Die belangte Behörde hätte daher zu der primär maßgeblichen Frage des gewöhnlichen Aufenthaltes im Zeitpunkt der Antragstellung unter Zugrundelegung der eben genannten Rechtsprechung die erforderlichen Feststellungen zu treffen gehabt; da sie dies aufgrund ihrer vom Verwaltungsgerichtshof nicht geteilten Rechtsauffassung unterlassen hat, war der angefochtene Bescheid wegen Rechtswidrigkeit seines Inhaltes gemäß § 42 Abs. 2 Z. 1 VwGG aufzuheben.

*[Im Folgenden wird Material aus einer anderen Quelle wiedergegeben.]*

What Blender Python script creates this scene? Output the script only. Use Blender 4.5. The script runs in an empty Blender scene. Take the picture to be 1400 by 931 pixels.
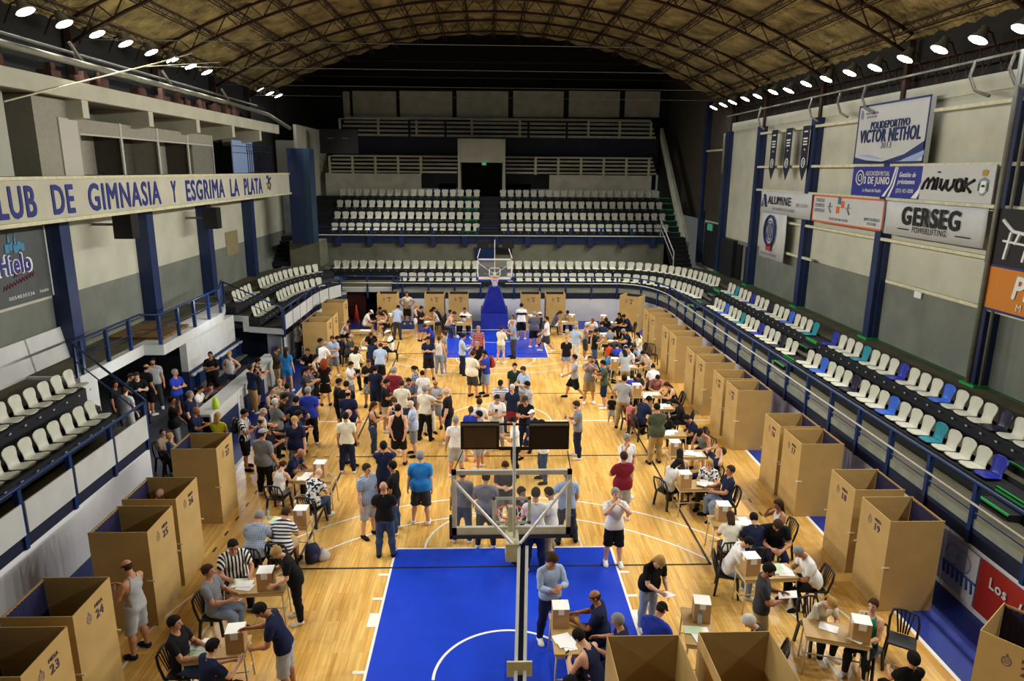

Aus Gründen der Verfahrensökonomie sei darauf verwiesen, daß die belangte Behörde hinsichtlich des gesamten Zeitraumes der Leistungsgewährung sodann die Frage des Ruhens des Arbeitslosengeldes gemäß § 16 Abs. 1 lit. g unter Berücksichtigung des § 16 Abs. 3 AlVG, aber auch des § 46 Abs. 5 AlVG zu prüfen haben wird (vgl. dazu die im Erkenntnis vom 9. Februar 1993, Zl. 92/08/0116, dazu entwickelten und seither in ständiger Rechtsprechung - vgl. die weiteren Erkenntnisse vom 19. Oktober 1993, Zl. 93/08/0189, vom 17. Jänner 1995, Zl. 92/08/0128, und vom 5. September 1995, Zl. 94/08/0264 - vertretenen Grundsätze).

Die Kostenentscheidung gründet sich auf die §§ 47ff VwGG in Verbindung mit der Verordnung BGBl. Nr. 416/1994.